Text under study: Toward a Theory of Architecture Machines, Nicolas Negroponte
Will our profession be still needed in the era of technological development and the 3rd industrial revolution? Can human work be totally replaced by machines? Who would be responsible for machines outputs if they take control of designing the new world?
Nicolas Negroponte presents the idea of architecture machines which would be able not only to follow designer’s step-by-step instructions, but also to learn about architecture and perhaps even learn about learning about architecture. Architecture machine would be a complex organism consisting of five main pieces:
- A heuristic mechanism which streamlines the process of finding optimsal solutions, based on comparing various situations
- A rote apparatus storing the event and associating it with the response, useful when similar situation is encountered in the future
- A conditioning device – repetitious responses become habits, so that a machine predefined responses
- A reward selector – a designer observing and evaluating the responses from machine should exhibit his response to direct machine towards successful outcome
- A forgetting convenience- the ability of forgetting when obsolescence occurs
To achieve a design solution three properties are required: an event (how we perceive the situation with our senses), a manifestation (measuring the event with appreciate parameters) and a representation which jointly form the interface.
According to Negrodonte’s work, architecture machine would be self-improving and adaptable. It could exceed a human potential in many fields. Nowadays, the architects can’t handle particularly complex problems and sometimes they also ignore small scale problems. In light of this, a machine is able to work 24 hours per day, having almost unlimited memory and processing capabilities.
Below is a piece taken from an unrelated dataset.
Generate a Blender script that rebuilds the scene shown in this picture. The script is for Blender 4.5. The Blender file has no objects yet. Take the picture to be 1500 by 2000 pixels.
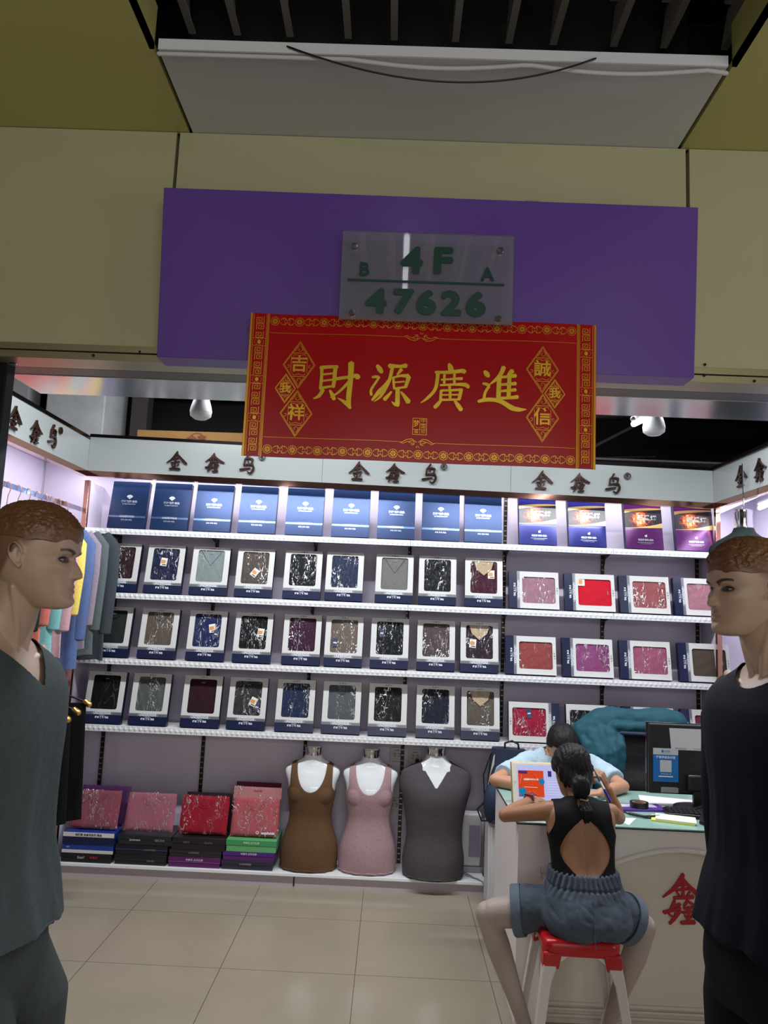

Negroponte presents an ideal evolutionary system, where the entire designing body consists of a group of interconnected mechanisms. At the top of this hierarchy is a parent machine with powerful processor and extensive memory. The reason to have a parent machine is to conquer a large burst of computational power and stored information. A communication between parent machine, designer and other architecture machines is crucial to achieve the evolutionary system.
All articles involved in the debate have relationship with digital logics and also some connection between each other. Toward a Theory of Architecture Machines is similar to the idea of data in/ data out where a parent machine is a perfect example of base for network of information. The evolutionary system shows the associativity of part to whole. A heuristic mechanism and a rote apparatus are strongly connected with typological transformations.
I noticed a connection between Negroponte’s article and a fragment from the book On growth and form. Aspirations of finding a basic roles and general trues of the world by using mathematics remind me again of the architecture machine constructed to obtain the huge base of information and able to use them in the future to speed up the process of designing.
I have no doubt the machine can become a full-fledged artificial intelligence. We can teach it elasticity, adaptability, diversity and ingenuity. It even seems possible to program it to imitate human senses. One thing, which in my opinion we are not able to teach the machine are personal emotions.
Would any machine be able to design a building such as Bruder Klaus Field Chapel designed by Peter Zumthor? The building which moves our hearts and souls when we enter its interior? The building which interacts with every small element of our mind and body?
Is it possible to write a script of creating a space which induces human emotion? In my opinion no machine can be comparable with human mind abilities: sensitivity and emotions. I believe that advanced technology can be a great tool, but not a replacement for human.
This article inspired me to do a further research in the areas where the machine is not able to replace a human being: sensitivity, emotions, compassion and other soft skills. I would like to prove taht is not possible to design a mashine totally identifying with the human mind. It would be a good opportunity for me to explain why life in a world ruled by machines could turn into a nightmare.